*Material provided*
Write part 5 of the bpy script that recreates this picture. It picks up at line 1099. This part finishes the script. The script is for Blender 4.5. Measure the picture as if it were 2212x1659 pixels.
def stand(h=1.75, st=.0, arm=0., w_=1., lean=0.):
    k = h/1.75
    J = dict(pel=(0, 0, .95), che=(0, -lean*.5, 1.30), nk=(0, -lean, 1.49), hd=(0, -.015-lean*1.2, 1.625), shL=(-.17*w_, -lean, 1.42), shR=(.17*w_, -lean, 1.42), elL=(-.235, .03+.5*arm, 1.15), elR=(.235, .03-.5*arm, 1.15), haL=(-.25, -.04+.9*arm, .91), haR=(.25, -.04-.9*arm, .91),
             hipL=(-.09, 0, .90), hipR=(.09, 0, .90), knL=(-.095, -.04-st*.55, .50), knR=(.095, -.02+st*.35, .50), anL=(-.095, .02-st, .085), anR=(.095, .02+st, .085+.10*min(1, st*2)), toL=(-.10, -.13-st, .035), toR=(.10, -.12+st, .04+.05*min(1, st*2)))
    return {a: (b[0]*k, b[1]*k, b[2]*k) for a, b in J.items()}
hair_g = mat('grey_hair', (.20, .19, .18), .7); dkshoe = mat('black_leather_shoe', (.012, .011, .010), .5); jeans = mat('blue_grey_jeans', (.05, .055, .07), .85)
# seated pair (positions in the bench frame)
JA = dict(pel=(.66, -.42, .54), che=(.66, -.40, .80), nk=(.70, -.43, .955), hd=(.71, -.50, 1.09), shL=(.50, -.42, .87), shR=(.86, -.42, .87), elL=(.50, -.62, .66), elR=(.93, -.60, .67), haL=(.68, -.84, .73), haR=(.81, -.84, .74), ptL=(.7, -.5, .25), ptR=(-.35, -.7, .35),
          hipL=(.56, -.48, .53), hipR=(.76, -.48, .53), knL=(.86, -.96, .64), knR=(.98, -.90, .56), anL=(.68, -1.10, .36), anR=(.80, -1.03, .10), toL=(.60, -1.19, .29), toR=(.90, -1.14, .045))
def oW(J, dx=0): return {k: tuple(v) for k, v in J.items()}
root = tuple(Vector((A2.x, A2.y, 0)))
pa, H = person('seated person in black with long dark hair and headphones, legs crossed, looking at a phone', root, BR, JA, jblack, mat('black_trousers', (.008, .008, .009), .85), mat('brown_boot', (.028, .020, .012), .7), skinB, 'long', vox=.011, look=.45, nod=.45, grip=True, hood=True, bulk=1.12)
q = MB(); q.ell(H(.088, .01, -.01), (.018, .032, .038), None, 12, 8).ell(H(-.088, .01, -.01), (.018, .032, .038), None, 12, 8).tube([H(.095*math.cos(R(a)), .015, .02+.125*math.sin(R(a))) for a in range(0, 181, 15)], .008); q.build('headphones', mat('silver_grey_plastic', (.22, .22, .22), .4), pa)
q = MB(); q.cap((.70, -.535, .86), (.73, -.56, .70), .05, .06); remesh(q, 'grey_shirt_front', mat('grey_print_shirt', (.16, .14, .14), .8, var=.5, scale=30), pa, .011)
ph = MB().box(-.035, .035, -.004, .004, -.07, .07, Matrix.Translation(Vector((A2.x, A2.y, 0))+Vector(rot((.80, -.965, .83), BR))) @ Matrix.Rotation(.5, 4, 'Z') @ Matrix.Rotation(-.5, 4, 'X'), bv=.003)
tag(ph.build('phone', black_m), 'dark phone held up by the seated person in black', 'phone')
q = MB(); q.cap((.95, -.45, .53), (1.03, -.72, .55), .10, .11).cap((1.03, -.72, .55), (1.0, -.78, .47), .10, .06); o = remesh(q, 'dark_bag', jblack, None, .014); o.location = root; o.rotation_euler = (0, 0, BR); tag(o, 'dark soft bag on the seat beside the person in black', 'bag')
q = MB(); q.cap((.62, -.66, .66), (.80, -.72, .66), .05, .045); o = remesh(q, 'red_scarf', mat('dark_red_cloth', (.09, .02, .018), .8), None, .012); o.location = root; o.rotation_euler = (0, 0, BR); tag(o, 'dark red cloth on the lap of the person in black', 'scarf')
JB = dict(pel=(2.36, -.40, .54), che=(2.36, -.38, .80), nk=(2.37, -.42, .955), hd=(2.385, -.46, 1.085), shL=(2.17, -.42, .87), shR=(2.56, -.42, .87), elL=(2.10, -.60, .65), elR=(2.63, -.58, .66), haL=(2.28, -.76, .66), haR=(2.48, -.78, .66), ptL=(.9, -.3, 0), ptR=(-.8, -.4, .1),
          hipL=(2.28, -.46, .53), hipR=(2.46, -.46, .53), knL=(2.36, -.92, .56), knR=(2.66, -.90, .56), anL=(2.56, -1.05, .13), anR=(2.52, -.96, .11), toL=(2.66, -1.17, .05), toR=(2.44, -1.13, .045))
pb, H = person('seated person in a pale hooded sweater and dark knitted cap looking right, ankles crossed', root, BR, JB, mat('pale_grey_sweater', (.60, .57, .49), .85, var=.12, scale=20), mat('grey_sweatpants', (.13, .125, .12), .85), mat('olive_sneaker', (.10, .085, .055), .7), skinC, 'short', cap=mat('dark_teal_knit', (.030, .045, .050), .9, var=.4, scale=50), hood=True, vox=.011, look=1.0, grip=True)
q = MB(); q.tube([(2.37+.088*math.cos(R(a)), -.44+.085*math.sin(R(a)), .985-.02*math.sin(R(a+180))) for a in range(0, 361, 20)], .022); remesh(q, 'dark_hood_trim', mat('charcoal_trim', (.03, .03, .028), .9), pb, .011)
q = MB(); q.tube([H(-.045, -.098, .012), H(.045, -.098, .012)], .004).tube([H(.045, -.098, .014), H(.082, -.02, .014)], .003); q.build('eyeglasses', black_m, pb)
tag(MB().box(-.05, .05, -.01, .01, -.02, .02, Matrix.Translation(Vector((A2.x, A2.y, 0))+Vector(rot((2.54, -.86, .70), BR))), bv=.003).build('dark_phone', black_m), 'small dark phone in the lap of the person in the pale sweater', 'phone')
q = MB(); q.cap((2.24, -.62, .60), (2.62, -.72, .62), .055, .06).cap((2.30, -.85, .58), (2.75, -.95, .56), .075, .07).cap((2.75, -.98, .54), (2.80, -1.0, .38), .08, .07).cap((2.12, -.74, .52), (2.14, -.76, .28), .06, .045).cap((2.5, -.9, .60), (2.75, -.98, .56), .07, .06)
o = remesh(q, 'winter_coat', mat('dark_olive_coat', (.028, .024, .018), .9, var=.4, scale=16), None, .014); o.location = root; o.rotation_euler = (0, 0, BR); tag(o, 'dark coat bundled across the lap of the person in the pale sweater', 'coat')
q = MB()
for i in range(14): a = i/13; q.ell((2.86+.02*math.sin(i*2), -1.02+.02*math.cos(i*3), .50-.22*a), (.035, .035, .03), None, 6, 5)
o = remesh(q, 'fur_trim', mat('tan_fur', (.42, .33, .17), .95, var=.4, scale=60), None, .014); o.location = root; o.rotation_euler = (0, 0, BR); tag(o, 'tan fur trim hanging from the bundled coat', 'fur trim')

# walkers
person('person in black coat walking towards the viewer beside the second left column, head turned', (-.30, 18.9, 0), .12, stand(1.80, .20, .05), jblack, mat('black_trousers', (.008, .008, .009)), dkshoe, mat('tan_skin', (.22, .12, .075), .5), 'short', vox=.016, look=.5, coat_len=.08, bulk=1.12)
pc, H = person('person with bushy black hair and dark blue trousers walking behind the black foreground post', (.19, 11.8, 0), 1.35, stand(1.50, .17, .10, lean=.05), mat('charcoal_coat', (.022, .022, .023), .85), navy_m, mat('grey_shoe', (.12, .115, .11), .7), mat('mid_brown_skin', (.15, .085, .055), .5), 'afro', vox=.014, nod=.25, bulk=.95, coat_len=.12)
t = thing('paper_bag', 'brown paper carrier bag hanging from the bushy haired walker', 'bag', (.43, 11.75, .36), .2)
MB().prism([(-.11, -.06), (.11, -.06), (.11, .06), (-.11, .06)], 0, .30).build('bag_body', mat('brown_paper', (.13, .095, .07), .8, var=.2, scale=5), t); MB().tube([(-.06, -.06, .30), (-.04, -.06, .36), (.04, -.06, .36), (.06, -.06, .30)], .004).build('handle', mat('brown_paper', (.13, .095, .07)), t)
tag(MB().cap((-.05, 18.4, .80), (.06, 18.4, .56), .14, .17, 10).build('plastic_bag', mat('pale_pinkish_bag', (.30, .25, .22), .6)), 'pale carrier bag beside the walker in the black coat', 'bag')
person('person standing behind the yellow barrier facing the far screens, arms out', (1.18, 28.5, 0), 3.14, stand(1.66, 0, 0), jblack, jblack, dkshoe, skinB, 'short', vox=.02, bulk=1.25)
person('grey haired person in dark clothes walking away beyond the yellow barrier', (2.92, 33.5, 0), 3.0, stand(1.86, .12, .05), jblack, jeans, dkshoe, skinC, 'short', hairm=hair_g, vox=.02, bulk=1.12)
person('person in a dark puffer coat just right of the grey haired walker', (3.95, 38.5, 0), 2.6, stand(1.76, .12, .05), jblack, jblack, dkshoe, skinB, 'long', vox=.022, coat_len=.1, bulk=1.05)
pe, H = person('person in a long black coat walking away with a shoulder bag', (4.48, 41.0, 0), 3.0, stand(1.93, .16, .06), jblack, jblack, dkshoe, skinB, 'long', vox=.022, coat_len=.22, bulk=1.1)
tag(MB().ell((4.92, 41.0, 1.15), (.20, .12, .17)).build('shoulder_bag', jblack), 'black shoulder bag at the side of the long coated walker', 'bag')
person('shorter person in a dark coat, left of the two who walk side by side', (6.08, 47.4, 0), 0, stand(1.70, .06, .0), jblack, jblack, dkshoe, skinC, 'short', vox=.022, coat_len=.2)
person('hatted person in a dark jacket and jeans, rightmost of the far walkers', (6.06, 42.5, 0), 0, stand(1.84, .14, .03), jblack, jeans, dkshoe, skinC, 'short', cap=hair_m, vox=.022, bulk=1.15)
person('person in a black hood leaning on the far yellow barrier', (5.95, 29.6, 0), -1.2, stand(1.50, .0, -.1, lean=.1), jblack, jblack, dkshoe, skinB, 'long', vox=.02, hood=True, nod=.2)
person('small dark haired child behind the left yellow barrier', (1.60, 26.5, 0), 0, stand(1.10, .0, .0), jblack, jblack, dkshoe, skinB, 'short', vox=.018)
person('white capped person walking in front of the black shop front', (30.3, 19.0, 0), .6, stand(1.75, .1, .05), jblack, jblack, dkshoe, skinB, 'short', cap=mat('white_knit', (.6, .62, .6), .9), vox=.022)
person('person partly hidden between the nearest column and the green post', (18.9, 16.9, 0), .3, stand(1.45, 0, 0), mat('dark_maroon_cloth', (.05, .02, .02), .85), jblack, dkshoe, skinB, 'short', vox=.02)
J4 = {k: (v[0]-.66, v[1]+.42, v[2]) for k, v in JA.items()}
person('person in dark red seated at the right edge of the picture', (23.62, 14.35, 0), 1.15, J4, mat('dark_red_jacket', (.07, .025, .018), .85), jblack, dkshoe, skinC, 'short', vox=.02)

*Given task*
Each line in the listing above either holds the string "picture" or does not; state how many do, giving the number only.

*Exercise answer*
2